Inne zastosowania papai

Choć do zjedzenia nadaje się tylko pomarańczowy miąższ papai, to podczas gotowania można wykorzystać ją w całości. Niejadalną skórkę i liście warto wrzucić do marynaty, natomiast pestki, po wysuszeniu i zmieleniu, można stosować jako przyprawę. 

Co ciekawe, papaję stosuje się w przemyśle spożywczym nie tylko do zmiękczania mięs, ale i produkcji wielu innych produktów. Mało kto wie, że wykorzystuje się ją też do wyrobu serów oraz piwa i młodego wina. Ten składnik poprawia smak i rozjaśniania kolor alkoholi, a także zwiększa ich odporność na niskie temperatury.
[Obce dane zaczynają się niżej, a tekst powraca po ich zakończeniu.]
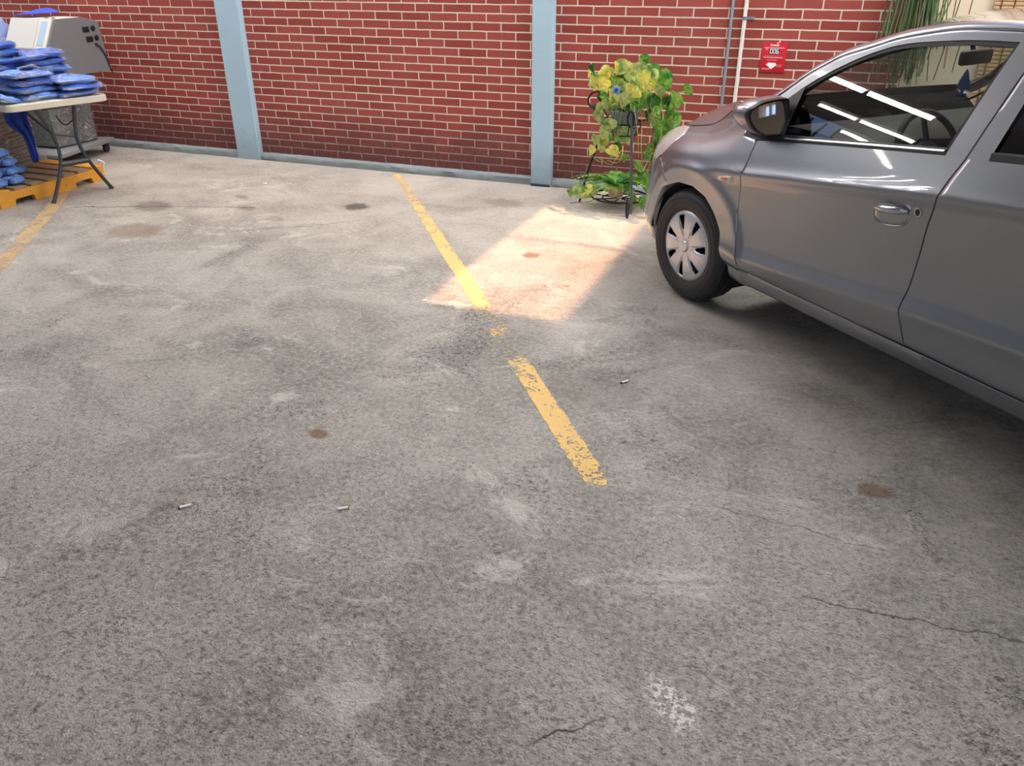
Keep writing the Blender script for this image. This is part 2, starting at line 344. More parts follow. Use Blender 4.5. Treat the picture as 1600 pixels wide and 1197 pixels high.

Inne produkty zmiękczające mięso

Świeża papaja to nie jedyny naturalny zmiękczacz mięsa. Jeśli nie znajdziecie tego owocu w swoim sklepie, możecie zastosować inne domowe sposoby:

  • obłożyć mięso plasterkami cytryny lub kiwi (można też polać je sokiem wyciśniętym z tych owoców) i odstawić na 3-4 godziny, 
  • dodać 50 ml octu na 15-20 minut przed końcem gotowania mięsa, 
  • zalać mięso dowolnym nabiałem (kefirem, jogurtem naturalnym lub maślanką) i odstawić na całą noc.